__What you will do__.
Output the full listing below exactly as it reads, and skip anything that is a picture.
START Raw data
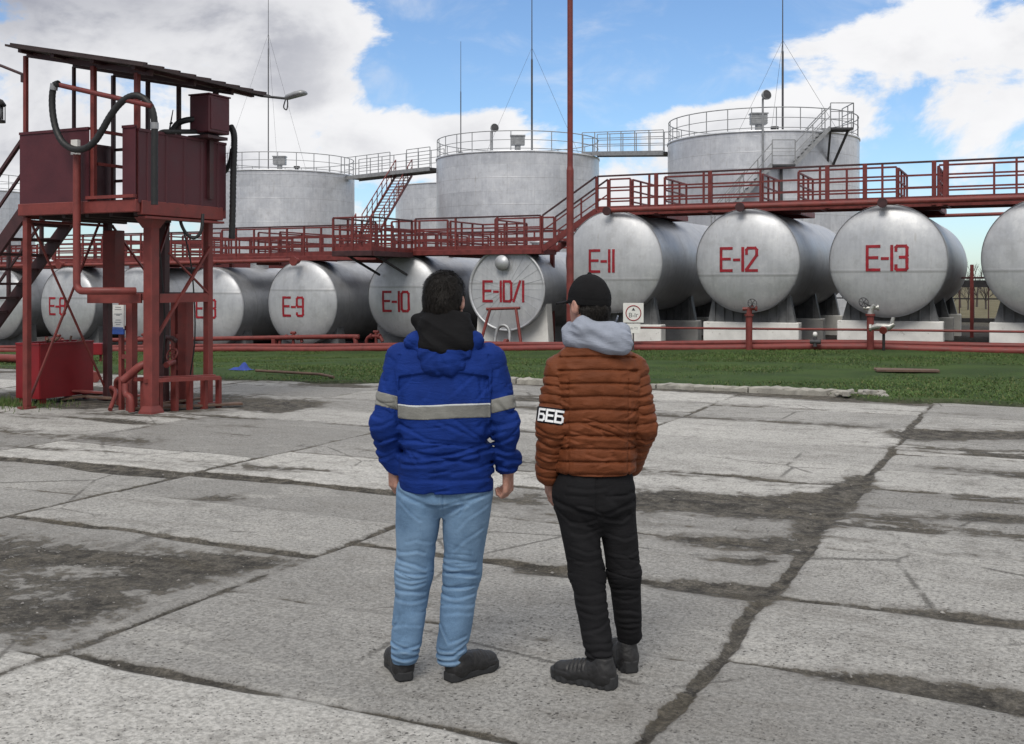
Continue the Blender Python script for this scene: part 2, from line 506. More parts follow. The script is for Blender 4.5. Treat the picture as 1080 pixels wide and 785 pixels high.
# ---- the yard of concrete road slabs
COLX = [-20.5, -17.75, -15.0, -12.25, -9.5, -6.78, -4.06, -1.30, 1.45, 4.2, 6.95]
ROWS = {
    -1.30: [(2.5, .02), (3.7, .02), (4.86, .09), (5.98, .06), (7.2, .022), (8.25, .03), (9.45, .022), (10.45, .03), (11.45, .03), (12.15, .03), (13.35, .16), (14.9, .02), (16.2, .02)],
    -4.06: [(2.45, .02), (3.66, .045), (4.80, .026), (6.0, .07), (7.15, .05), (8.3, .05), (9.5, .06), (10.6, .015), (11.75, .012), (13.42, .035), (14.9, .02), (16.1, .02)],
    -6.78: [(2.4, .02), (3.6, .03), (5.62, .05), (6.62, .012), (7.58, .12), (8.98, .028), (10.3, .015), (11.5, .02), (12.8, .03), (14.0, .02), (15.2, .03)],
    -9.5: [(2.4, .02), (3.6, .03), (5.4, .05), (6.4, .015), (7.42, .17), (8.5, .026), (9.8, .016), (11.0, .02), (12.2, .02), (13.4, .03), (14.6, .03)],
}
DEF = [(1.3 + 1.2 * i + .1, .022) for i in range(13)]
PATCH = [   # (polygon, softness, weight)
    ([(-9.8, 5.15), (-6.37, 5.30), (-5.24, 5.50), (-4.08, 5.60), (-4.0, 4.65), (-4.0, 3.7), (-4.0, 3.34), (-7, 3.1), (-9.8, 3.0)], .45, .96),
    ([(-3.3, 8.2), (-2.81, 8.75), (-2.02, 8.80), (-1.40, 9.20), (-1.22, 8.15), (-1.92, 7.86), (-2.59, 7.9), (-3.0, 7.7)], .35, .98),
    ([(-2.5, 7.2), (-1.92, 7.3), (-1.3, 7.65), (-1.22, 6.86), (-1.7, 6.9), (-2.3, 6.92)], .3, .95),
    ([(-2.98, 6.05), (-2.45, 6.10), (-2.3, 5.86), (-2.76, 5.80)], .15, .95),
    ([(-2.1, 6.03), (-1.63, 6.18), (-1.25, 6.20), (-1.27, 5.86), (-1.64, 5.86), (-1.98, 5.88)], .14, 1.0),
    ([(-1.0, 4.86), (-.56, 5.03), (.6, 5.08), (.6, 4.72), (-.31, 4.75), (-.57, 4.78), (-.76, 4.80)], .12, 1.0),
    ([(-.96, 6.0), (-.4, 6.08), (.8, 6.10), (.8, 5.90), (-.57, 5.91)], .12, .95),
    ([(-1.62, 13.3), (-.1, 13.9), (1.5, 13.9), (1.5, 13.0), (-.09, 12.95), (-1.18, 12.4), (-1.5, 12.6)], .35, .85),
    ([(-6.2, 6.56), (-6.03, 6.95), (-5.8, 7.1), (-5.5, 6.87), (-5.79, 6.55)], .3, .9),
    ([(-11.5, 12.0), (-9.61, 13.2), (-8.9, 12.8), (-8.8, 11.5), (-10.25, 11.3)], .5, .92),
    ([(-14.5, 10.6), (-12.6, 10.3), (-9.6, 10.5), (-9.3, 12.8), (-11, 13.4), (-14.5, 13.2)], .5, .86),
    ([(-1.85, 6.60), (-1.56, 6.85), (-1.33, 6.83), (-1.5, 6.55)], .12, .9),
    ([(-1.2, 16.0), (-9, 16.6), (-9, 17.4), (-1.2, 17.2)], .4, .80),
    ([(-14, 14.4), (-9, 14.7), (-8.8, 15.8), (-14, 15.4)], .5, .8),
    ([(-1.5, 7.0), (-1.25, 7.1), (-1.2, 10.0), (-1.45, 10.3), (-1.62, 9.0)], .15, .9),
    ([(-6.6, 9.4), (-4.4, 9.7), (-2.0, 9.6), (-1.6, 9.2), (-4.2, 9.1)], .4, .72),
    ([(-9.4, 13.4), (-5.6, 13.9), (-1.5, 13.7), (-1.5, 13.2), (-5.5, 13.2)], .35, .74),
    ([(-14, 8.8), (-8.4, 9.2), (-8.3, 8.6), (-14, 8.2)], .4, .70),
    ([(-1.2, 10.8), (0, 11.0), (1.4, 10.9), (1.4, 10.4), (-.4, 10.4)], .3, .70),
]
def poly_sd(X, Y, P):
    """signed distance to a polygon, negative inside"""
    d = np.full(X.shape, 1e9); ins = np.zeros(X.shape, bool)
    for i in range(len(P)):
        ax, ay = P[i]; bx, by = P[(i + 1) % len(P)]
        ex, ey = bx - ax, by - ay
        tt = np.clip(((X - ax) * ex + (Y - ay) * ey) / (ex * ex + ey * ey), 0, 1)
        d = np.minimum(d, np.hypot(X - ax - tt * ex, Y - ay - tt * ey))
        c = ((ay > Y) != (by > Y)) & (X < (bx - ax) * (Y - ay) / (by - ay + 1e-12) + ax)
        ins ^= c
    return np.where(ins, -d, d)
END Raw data
__Response to the task__.
Continue the Blender Python script for this scene: part 2, from line 506. More parts follow. The script is for Blender 4.5. Treat the picture as 1080 pixels wide and 785 pixels high.
# ---- the yard of concrete road slabs
COLX = [-20.5, -17.75, -15.0, -12.25, -9.5, -6.78, -4.06, -1.30, 1.45, 4.2, 6.95]
ROWS = {
    -1.30: [(2.5, .02), (3.7, .02), (4.86, .09), (5.98, .06), (7.2, .022), (8.25, .03), (9.45, .022), (10.45, .03), (11.45, .03), (12.15, .03), (13.35, .16), (14.9, .02), (16.2, .02)],
    -4.06: [(2.45, .02), (3.66, .045), (4.80, .026), (6.0, .07), (7.15, .05), (8.3, .05), (9.5, .06), (10.6, .015), (11.75, .012), (13.42, .035), (14.9, .02), (16.1, .02)],
    -6.78: [(2.4, .02), (3.6, .03), (5.62, .05), (6.62, .012), (7.58, .12), (8.98, .028), (10.3, .015), (11.5, .02), (12.8, .03), (14.0, .02), (15.2, .03)],
    -9.5: [(2.4, .02), (3.6, .03), (5.4, .05), (6.4, .015), (7.42, .17), (8.5, .026), (9.8, .016), (11.0, .02), (12.2, .02), (13.4, .03), (14.6, .03)],
}
DEF = [(1.3 + 1.2 * i + .1, .022) for i in range(13)]
PATCH = [   # (polygon, softness, weight)
    ([(-9.8, 5.15), (-6.37, 5.30), (-5.24, 5.50), (-4.08, 5.60), (-4.0, 4.65), (-4.0, 3.7), (-4.0, 3.34), (-7, 3.1), (-9.8, 3.0)], .45, .96),
    ([(-3.3, 8.2), (-2.81, 8.75), (-2.02, 8.80), (-1.40, 9.20), (-1.22, 8.15), (-1.92, 7.86), (-2.59, 7.9), (-3.0, 7.7)], .35, .98),
    ([(-2.5, 7.2), (-1.92, 7.3), (-1.3, 7.65), (-1.22, 6.86), (-1.7, 6.9), (-2.3, 6.92)], .3, .95),
    ([(-2.98, 6.05), (-2.45, 6.10), (-2.3, 5.86), (-2.76, 5.80)], .15, .95),
    ([(-2.1, 6.03), (-1.63, 6.18), (-1.25, 6.20), (-1.27, 5.86), (-1.64, 5.86), (-1.98, 5.88)], .14, 1.0),
    ([(-1.0, 4.86), (-.56, 5.03), (.6, 5.08), (.6, 4.72), (-.31, 4.75), (-.57, 4.78), (-.76, 4.80)], .12, 1.0),
    ([(-.96, 6.0), (-.4, 6.08), (.8, 6.10), (.8, 5.90), (-.57, 5.91)], .12, .95),
    ([(-1.62, 13.3), (-.1, 13.9), (1.5, 13.9), (1.5, 13.0), (-.09, 12.95), (-1.18, 12.4), (-1.5, 12.6)], .35, .85),
    ([(-6.2, 6.56), (-6.03, 6.95), (-5.8, 7.1), (-5.5, 6.87), (-5.79, 6.55)], .3, .9),
    ([(-11.5, 12.0), (-9.61, 13.2), (-8.9, 12.8), (-8.8, 11.5), (-10.25, 11.3)], .5, .92),
    ([(-14.5, 10.6), (-12.6, 10.3), (-9.6, 10.5), (-9.3, 12.8), (-11, 13.4), (-14.5, 13.2)], .5, .86),
    ([(-1.85, 6.60), (-1.56, 6.85), (-1.33, 6.83), (-1.5, 6.55)], .12, .9),
    ([(-1.2, 16.0), (-9, 16.6), (-9, 17.4), (-1.2, 17.2)], .4, .80),
    ([(-14, 14.4), (-9, 14.7), (-8.8, 15.8), (-14, 15.4)], .5, .8),
    ([(-1.5, 7.0), (-1.25, 7.1), (-1.2, 10.0), (-1.45, 10.3), (-1.62, 9.0)], .15, .9),
    ([(-6.6, 9.4), (-4.4, 9.7), (-2.0, 9.6), (-1.6, 9.2), (-4.2, 9.1)], .4, .72),
    ([(-9.4, 13.4), (-5.6, 13.9), (-1.5, 13.7), (-1.5, 13.2), (-5.5, 13.2)], .35, .74),
    ([(-14, 8.8), (-8.4, 9.2), (-8.3, 8.6), (-14, 8.2)], .4, .70),
    ([(-1.2, 10.8), (0, 11.0), (1.4, 10.9), (1.4, 10.4), (-.4, 10.4)], .3, .70),
]
def poly_sd(X, Y, P):
    """signed distance to a polygon, negative inside"""
    d = np.full(X.shape, 1e9); ins = np.zeros(X.shape, bool)
    for i in range(len(P)):
        ax, ay = P[i]; bx, by = P[(i + 1) % len(P)]
        ex, ey = bx - ax, by - ay
        tt = np.clip(((X - ax) * ex + (Y - ay) * ey) / (ex * ex + ey * ey), 0, 1)
        d = np.minimum(d, np.hypot(X - ax - tt * ex, Y - ay - tt * ey))
        c = ((ay > Y) != (by > Y)) & (X < (bx - ax) * (Y - ay) / (by - ay + 1e-12) + ax)
        ins ^= c
    return np.where(ins, -d, d)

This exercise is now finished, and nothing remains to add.